Anyway, we went on to Oxford from there and all unloaded at one end and walked up the streets to their museum.  Unlike Cambridge, we'd already let them know exactly what was happening and they didn't have a problem with us coming in en masse.  The museum was beautiful--I'll have to post some of my sketchbook from the trip sometime.  I spent a good several hours there sketching and so forth, and then we had wander time until Evensong.  I know a lot of people went on the "Harry Potter" tour to their assembly hall or something which was used as Hogwart's great hall.  You know, with the candles.  I didn't want to spend the money, though, and was more interested in seeing what an English college town looked like.  I ended up wandering around a lot on my own and discovered that, aside from the fact that the houses are a lot closer together, their shopping district is far larger than Provo, they have cobbled streets rather than paved, and the whole city gets into the decorating for Christmas spirit, it felt familiar.

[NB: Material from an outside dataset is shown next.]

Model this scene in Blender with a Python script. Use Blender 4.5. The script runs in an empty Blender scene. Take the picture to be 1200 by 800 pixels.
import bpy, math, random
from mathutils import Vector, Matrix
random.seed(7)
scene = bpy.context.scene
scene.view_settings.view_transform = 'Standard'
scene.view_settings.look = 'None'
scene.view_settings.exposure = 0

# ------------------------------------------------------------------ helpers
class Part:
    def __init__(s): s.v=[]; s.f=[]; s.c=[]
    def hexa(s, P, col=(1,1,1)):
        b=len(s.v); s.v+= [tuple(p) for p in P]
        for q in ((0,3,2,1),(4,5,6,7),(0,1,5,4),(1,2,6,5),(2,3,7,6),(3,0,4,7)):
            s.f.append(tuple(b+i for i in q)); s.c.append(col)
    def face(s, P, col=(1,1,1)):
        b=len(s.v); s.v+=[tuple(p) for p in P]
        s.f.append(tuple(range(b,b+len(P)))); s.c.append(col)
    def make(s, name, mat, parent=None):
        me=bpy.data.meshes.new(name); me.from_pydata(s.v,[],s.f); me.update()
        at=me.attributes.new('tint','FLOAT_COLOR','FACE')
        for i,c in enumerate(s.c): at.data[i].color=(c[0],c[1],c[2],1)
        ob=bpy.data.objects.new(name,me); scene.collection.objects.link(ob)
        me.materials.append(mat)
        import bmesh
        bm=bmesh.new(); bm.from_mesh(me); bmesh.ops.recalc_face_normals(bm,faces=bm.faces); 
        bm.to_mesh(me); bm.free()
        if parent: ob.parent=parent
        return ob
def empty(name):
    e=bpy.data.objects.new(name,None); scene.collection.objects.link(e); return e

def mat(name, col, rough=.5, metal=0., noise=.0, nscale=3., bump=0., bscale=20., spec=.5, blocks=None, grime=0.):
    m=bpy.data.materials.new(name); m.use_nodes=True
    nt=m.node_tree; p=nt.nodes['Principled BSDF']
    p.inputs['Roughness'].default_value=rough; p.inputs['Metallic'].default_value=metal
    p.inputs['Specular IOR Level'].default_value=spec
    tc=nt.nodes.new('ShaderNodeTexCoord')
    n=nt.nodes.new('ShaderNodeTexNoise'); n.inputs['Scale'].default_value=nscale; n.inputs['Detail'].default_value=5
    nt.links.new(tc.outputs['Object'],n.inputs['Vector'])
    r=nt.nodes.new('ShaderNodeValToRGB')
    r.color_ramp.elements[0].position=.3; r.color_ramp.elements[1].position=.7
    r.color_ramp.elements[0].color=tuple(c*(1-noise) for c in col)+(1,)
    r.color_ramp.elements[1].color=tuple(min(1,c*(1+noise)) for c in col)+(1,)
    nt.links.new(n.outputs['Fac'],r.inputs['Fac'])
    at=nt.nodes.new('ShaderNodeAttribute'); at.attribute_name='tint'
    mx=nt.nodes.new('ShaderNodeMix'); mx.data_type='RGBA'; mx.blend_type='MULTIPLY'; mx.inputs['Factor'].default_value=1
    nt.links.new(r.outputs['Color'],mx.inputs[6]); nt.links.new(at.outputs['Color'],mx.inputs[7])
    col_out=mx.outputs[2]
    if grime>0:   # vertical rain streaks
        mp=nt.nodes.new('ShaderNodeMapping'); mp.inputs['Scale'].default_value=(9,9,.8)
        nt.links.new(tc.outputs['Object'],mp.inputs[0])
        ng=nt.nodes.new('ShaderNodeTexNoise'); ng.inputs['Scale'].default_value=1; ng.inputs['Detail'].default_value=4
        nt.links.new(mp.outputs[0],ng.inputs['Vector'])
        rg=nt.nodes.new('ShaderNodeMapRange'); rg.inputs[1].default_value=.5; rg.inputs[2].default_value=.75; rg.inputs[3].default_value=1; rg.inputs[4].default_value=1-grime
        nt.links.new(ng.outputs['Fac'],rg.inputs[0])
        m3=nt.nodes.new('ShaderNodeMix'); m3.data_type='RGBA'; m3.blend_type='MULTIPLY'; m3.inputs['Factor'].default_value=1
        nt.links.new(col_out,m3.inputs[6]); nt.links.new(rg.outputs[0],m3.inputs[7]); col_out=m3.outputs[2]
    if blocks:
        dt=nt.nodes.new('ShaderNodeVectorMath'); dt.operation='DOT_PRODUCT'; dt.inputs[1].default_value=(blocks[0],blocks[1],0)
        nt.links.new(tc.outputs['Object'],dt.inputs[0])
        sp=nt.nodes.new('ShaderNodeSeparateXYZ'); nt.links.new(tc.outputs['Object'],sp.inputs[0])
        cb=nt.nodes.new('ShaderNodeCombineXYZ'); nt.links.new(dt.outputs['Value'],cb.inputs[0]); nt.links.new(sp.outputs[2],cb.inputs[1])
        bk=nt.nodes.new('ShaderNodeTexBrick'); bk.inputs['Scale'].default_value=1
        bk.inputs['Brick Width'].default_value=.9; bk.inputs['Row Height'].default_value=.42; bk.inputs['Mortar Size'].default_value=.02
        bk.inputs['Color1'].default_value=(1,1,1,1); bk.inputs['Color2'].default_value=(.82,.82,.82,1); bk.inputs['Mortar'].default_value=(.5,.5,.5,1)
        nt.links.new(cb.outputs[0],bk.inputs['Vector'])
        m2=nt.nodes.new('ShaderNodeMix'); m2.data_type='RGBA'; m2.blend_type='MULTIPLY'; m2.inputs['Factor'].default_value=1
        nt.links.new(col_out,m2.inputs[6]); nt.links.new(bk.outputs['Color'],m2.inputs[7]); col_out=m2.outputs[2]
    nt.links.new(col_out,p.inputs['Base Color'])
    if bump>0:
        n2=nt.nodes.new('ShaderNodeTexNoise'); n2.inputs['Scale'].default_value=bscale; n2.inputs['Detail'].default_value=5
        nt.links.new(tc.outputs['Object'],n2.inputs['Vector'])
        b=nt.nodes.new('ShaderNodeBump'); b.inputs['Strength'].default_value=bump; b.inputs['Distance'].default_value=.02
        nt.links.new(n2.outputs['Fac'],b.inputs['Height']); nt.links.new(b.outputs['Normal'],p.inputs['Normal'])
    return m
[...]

We went on into the cathedral for Evensong.  We'd had seats reserved for us on one side that were reasonably comfortable--high-backed chairs with arms, padding on the seats, and a little stool.  It was directly across from where the choir was and the whole lot was mostly lit by candles.  The choir filed in later; they all wore the traditional choir robes and they were mostly young boys.  The two preachers were in darker robes, and they sat at one end of the aisle with us and the choir facing each other on either side.  The whole program was written out, with all the words the speakers said and instructions for those of us listening.  The music was beautiful, but it was a very different type of worship than I'm accustomed to.  I spent a lot of the time feeling slightly out-of-place and wondering what I was supposed to do, but the music was beautiful.